Earl Sutterfield is another mystery. I can't find anything about
him. But his story "When Your Number's Up", about a crew working on a
railroad tunnel through a mountain, is okay. Lots of detail about tunnel work
mixed in with a decent story that's marred by an ending I didn't care for.
Eustace Cockrell had a fairly long career as a pulp writer,
but based on "1:54 and a Fraction", I'm not sure I see how. It's a
trifle about harness racing that never caught my interest.

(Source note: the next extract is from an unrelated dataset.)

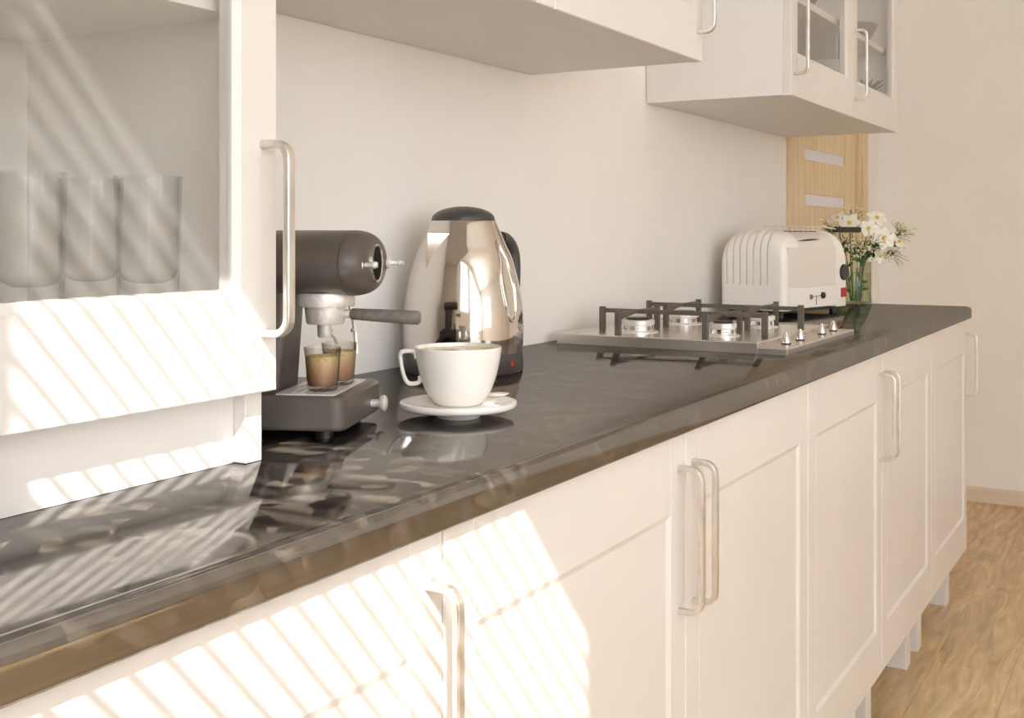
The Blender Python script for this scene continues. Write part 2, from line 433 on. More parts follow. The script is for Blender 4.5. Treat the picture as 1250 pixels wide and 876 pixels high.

Plus assorted columns and departments.
So overall, this is a good but certainly not great issue of
ADVENTURE. It has that fine cover going for it, plus three pretty good stories
(by Chamberlain, Gipson, and Adams). The rest of the contents are pretty much
forgettable. The biggest drawback is that several of the stories seem more like
they were intended for the slick magazine market, rather than being pulp yarns,
and they just weren't, well, adventurous enough. Still, it's an issue worth
reading, even if you just pick and choose the good stuff.
8 comments:
I'm glad you mentioned the subject of ADVENTURE in the 1940's. Many collectors think the only good years were the teens, twenties, and to a lesser extent, the thirties. But I've done extensive reading in the forties and the magazine was good then also. True, the best years are the twenties but you can't go wrong with the forties.
I think Popular Publications turned ADVENTURE into something more like ARGOSY after it was turned into a non-pulp "men's" magazine. There are treasures to be found in 1940s issues of ADVENTURE. E. Hoffmann Price had a series about guerrillas in the Philippine Islands fighting the Japanese in the mid-1940s.
The book about Percy Fawcett is THE LOST CITY OF Z by David Grann, and is a terrific read. I really enjoy this blog.
Kurt,
Thanks for the info. I think I need to read that Fawcett book.
Adventure is something that happens on the frontier, and by the 30's the frontiers were rapidly shrinking. Then came the war and it became ever harder to sell a story set in Borneo to people who actually fought there.
Another great review on a great blog. One tiny nit: the Air Force didn't exist in 1946; it was created a year later. Up til then it was the USAAF, an arm of the US Army. I've heard that some idiots want to merge the two branches again. What a mess that would be.
Excellent points in the previous two comments. I knew the Air Force started out as part of the Army but would have had to look up exactly when the split took place. I don't see the logic in wanting to merge them again after all this time. Do people think it would cut costs?
I'm among those who haven't much cared for Forties issues of ADVENTURE, but I'm slowly coming around. It might be because I had the bad luck to read a handful of post-WWII issues that seemed identical. Seemed like every other story was about a two-fisted lug trying to salvage something or other from a ship torpedoed by the Japs or Germans during the conflict. But I picked up some sharp early-Forties numbers at last year's PulpFest, and they were pretty good. I expect I'll wind up expanding my run of the magazine -- which currently ends in the late Thirties while Howard Bloomfield was still editor -- if only because Forties issues are cheap and plentiful. I'm getting tired of trying to fill in lengthy runs or complete files of expensive and hard-to-find pulps.